The gap between Educational Infrastructure and scientific knowledge acquisition is widening considerably in the Nigeria System which rises fundamental question about where is the country heading to in the 21st century digital knowledge economy? Federal Government needs to improve capital spending on infrastructure geared boosting education and generic knowledge acquisition through hybridation of traditional paradigm and scientific methodology. A healthy and educated citizen will definitely help to improve the economy in a significant measure while a country whose commitment is not directed towards health and education will always have unemployable citizens because knowledge for structured debate and constructive dialogue will be missing. The UNESCO (United Nations Educational,
Scientific and Cultural Organisation) recommendation that government should commit 15% to 25% of the nation's budget on education to ensure a positive and healthy trend in knowledge distribution, (Oye, Salleh, & Iahad, 2011). Unfortunately, education sector allocation over the last eight years, as the percentage of the federal budget, is falling.

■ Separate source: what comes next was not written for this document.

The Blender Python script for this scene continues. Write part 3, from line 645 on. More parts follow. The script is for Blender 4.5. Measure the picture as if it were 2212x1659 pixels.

The 2018 budget on education in Nigeria should have been N2.2trilion ‘not the abysmal N606billion, if the recommendation were to be followed. If the government failed to act now, over 20 million young Nigerians will have minimal or no skills to compete in an increasingly competitive global world. Needless to say, increasing crime rate and poverty are directly linked to lack of skills and education ravaging some parts of the country especially the North Eastern Nigeria.
On her first visit to Nigeria as the British Secretary of State, Penny Mordaunt in 2018, informed Nigeria that as UK exit from European Union approaches, that she want to see Nigeria and UK partnership move from Relationship-Based on Aid to Relationship-based on economic prosperity, trade and investment between the two countries. While in 2017, Britain halved the amount of money given to Nigeria as Humanitarian Aid and asked the country government to step up. Nigeria as a nation is already aware that in the near future, there may nothing any more like Aid therefore is expected to invent in reusable technologies to drive key innovations as a matter of urgency. The fourth Industrial age regarded as “Industry 4.0” is here to offer seemingly limitless opportunities and seemingly limitless options for innovative technologies, opportunities and investments in progressive knowledge economy.